Fact-checkers grapple with dwindling resources and escalating attacks, both personal and institutional. The people doing this work — cross-referencing claims, tracing sources, spending hours verifying a single sentence — are often underfunded, understaffed, and increasingly targeted by the very people whose falsehoods they are exposing. That is the reality of journalism ethics in practice today.
What Fact-Checkers Actually Do
There is a common misconception that fact-checking is about “gotcha” journalism — catching politicians in lies to score points. That is a shallow reading of what the profession actually involves.
The IFCN boasts over 170 member organizations, each rigorously vetted and adhering to a stringent code of principles — a commitment to nonpartisanship, transparency in funding, and meticulous sourcing. These organizations do not just flag falsehoods. They explain their methodology. They publish corrections. They name their sources. In other words, they model the kind of media ethics that the entire industry should aspire to.
Research suggests that fact-checking can indeed correct perceptions among citizens, as well as discourage politicians from spreading false or misleading claims. The knowledge that a claim will be scrutinized publicly changes behavior — not always, not fast enough, but meaningfully over time. Facts, it turns out, do matter, even in an era when many people seem to have given up on them.
This Is Everyone’s Responsibility
Here is the uncomfortable truth that International Fact-Checking Day keeps returning to: professional fact-checkers cannot do this alone. There are not enough of them, and the volume of misinformation that circulates daily is simply too large for any network of journalists to fully manage.
It is not just important for professional fact-checkers to check facts, but for everyone to participate. That means each of us. Before you share that article, ask yourself: where does this come from? Is the headline telling the whole story? Does this source have a track record of accuracy? These are not complicated questions. They just require a moment of pause that social media is deliberately designed to eliminate.
Adopting a simple “pause before posting” rule can make a difference. Misinformation spreads quickly because it often triggers strong emotions such as outrage, fear, or excitement. Taking a brief moment to check the details helps prevent the spread of inaccurate claims.
Global awareness around this issue is growing, but so is the sophistication of misinformation.

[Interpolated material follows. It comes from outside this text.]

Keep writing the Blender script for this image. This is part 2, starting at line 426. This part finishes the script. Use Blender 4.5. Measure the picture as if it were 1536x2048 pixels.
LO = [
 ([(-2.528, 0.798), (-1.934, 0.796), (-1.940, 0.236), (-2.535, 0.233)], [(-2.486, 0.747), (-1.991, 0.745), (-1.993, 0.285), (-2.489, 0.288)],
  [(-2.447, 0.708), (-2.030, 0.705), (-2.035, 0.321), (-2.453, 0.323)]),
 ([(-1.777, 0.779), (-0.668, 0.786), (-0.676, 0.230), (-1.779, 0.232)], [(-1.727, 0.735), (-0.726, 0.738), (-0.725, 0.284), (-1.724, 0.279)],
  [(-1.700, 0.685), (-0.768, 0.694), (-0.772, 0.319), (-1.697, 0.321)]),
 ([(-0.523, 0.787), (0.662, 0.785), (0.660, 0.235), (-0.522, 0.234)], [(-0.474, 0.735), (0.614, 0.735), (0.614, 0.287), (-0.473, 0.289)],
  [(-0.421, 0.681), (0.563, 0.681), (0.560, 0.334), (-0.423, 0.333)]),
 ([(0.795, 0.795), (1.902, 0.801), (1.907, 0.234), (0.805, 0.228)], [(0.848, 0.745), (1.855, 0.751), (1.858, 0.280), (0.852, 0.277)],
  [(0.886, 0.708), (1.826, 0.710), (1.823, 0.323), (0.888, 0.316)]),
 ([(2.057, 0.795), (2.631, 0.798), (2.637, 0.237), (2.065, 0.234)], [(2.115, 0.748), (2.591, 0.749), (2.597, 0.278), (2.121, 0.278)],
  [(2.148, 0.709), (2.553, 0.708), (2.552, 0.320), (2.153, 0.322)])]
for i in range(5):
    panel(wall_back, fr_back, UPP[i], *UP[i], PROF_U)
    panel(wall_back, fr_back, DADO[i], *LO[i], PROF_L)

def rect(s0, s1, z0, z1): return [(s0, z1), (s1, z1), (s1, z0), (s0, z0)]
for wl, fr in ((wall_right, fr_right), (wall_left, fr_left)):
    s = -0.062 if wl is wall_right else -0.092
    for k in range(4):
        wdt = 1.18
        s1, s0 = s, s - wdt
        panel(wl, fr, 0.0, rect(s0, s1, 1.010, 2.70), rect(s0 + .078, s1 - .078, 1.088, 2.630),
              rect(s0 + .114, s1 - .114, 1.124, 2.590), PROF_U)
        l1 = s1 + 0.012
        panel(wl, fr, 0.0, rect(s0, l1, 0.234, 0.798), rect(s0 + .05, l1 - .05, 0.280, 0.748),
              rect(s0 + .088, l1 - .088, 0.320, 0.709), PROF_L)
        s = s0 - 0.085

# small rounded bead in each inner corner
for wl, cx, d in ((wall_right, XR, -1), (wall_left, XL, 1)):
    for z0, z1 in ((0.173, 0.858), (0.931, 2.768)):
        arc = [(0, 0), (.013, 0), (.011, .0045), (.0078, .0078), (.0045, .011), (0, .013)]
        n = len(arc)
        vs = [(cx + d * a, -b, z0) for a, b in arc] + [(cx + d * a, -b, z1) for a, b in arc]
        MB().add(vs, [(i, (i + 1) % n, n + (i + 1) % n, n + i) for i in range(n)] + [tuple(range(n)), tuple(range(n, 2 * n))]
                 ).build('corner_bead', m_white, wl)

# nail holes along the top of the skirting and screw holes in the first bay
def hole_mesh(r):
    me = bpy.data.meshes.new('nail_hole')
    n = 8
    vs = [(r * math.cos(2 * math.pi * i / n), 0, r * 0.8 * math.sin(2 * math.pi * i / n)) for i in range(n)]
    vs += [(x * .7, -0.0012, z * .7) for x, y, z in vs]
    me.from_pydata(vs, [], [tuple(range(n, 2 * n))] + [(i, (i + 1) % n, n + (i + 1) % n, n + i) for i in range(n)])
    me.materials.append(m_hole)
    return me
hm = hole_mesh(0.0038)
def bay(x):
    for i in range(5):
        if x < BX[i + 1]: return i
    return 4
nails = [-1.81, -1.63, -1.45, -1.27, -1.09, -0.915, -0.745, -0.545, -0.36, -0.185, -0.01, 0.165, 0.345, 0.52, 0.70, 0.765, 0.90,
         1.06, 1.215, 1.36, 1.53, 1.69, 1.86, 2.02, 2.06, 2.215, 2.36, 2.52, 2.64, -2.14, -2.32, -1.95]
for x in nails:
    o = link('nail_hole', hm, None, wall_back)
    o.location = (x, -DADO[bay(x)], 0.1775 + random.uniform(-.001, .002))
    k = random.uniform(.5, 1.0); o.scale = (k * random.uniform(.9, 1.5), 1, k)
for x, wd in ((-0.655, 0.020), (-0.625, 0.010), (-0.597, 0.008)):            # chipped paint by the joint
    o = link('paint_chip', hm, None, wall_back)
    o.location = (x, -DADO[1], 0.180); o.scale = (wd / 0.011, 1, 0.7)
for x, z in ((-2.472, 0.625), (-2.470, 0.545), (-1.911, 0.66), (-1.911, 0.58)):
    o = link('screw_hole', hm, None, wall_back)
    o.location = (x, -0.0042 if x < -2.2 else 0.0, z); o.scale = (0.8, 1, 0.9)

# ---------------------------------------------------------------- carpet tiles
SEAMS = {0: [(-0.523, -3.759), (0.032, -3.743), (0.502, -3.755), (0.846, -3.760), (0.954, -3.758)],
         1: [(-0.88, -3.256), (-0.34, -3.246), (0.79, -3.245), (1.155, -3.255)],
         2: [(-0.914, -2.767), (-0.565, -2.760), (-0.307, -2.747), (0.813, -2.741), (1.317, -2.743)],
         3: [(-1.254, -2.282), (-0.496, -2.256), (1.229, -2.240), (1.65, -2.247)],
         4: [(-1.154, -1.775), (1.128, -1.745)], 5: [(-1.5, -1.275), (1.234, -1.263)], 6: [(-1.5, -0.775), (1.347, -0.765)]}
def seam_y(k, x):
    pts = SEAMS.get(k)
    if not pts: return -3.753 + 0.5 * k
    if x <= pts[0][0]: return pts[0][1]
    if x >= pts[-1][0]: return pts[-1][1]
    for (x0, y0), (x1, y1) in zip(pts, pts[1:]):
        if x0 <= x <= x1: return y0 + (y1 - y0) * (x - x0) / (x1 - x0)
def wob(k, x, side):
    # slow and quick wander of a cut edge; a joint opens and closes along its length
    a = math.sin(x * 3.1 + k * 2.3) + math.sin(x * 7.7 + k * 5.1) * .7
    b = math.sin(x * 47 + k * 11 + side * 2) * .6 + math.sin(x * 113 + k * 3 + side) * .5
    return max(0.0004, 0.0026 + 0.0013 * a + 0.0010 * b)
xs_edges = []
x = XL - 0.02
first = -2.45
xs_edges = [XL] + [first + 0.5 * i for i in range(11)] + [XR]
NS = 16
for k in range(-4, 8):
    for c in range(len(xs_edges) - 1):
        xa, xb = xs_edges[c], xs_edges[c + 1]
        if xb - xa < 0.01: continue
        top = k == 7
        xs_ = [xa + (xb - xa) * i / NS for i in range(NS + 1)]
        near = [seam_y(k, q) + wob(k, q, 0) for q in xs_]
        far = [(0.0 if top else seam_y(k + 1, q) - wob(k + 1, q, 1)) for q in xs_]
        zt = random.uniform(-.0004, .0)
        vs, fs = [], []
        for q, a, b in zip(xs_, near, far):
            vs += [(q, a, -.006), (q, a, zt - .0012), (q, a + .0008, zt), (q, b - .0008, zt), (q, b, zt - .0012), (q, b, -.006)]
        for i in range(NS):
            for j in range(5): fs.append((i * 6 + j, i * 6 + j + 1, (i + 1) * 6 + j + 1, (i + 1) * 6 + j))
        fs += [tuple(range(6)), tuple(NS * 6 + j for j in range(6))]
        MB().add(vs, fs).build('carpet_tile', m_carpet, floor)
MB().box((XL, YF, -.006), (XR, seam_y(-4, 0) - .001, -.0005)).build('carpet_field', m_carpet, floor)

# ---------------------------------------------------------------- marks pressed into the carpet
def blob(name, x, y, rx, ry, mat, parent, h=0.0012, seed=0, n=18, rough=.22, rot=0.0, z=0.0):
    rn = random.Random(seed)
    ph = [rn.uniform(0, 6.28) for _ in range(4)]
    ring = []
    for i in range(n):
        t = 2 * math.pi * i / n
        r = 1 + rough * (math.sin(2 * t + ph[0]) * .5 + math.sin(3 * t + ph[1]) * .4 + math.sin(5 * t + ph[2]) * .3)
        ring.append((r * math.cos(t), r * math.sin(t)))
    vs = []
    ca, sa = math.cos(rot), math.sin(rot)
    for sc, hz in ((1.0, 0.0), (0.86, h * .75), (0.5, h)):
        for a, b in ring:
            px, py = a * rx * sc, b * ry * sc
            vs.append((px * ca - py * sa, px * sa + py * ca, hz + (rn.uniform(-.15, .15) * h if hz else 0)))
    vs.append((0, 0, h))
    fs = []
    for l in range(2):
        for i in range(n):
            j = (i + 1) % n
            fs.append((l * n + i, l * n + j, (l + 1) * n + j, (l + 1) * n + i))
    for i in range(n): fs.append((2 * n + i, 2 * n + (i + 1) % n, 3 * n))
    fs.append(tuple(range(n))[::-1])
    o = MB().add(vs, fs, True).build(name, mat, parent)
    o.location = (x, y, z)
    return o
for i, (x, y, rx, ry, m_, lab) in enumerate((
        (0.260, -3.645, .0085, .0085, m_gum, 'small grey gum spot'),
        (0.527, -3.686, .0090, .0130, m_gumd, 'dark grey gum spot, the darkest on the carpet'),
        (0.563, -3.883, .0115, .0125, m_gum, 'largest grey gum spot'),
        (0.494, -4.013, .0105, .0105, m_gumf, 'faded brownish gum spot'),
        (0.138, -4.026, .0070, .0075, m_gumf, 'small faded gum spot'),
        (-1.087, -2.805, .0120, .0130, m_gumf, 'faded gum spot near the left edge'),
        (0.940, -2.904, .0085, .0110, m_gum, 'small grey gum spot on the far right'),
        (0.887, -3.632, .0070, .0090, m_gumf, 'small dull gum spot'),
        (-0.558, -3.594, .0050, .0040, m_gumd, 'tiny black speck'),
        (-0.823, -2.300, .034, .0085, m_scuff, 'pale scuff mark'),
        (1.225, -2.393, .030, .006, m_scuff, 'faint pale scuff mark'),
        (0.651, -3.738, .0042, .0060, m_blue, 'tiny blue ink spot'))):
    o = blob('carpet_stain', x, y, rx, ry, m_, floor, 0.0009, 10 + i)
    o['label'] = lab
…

Every day is a race between those who manufacture false narratives and those who work to dismantle them. The gap between truth and falsehood has real consequences — for elections, for public health, for peace, and for the kind of society we hand on to the next generation.
Today, April 2, is the day we recommit to being on the right side of that race. Not just as journalists, but as citizens. Because in the end, a well-informed public is the only foundation democracy has ever truly had.